If the results are not consistent, then we have no way of knowing which of the results is correct. We can't even know that any of the results are correct. Any method that does not produce consistent results is absolute garbage. It is worthless and should not be relied on.
Yes the scientific measure is designed to measure the perceived material world. But that's all its good for.
But there's another layer of knowledge and its not material yet its just as important as the measure of material things. Our experiences and beliefs can also reveal knowledge about the world. Like Indigenous knowledge which has been around for thousands of years well before material science came along.
We can gain new knowledge through experience. We can know all the mechanisms and measures of music for example even a deaf person can understand this. But if someone deaf has never heard Mozart's Requiem and then was able to experience the joy and exhilaration of it for the first time they would have gained new knowledge they had never had before.

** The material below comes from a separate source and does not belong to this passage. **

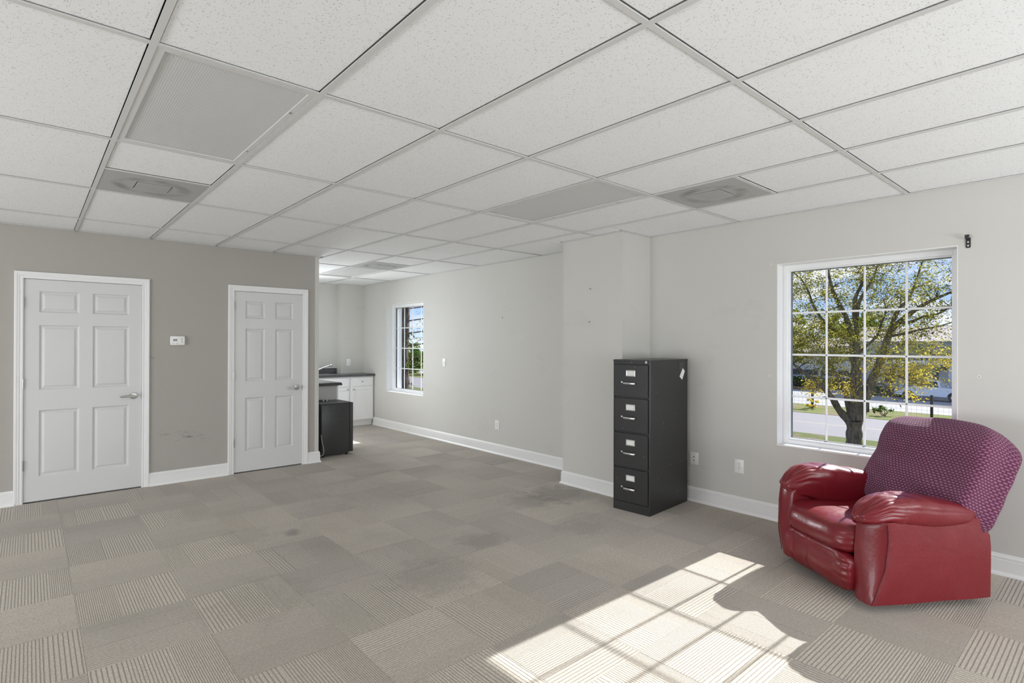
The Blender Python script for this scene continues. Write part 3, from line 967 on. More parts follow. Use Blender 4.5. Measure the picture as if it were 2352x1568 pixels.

Yet the experience of joy and exhilaration are non material and non-reducible to mechanisms. This experience is every bit as real and relevant to reality as any material thing.
We don't see the world as material objects. We first see objects like mountains and lava as abstract representations of meaning. That's how we map the world out. So measuring how hot or cold lava is only has representation because of a mental concept we attach to it. That's all down to conscious experiences.
Its the abstract concepts we attach to the material world through our experience and embodiment of it that makes reality and without this objects are 'well' just objects. If humans are only reduced to material objects themselves then there is no meaning and measuring lava and earthquakes is irrelevant.
We cannot remove ourselves from the equation of how we see the world so it seems its our conscious subject experience which makes the best measure of reality. Sure science is very useful for working with the world in a mechanistic and material way but that's only part of the picture of reality.
The problem is many make science the whole picture and claim science also tells us what reality is which is stepping beyond what science can do.
When the subjective experience of lots of different people ALL point to the same result, it indicates that they are perceiving some aspect of objective reality. Can your alternative method of investigation say the same thing? Why should we accept it as accurate if it is always different for different people?
Like I said I don' dispute science. I am saying it has its limits and there's a lot to reality that falls outside it that's every bit as important if not more to how we understand reality.
In fact even science is pointing to the material world being some interface that we create to make it comprehensible but is an illusion that represents some fundamentally non-material remembering that what we think is objective reality is actually 99.999% empty space.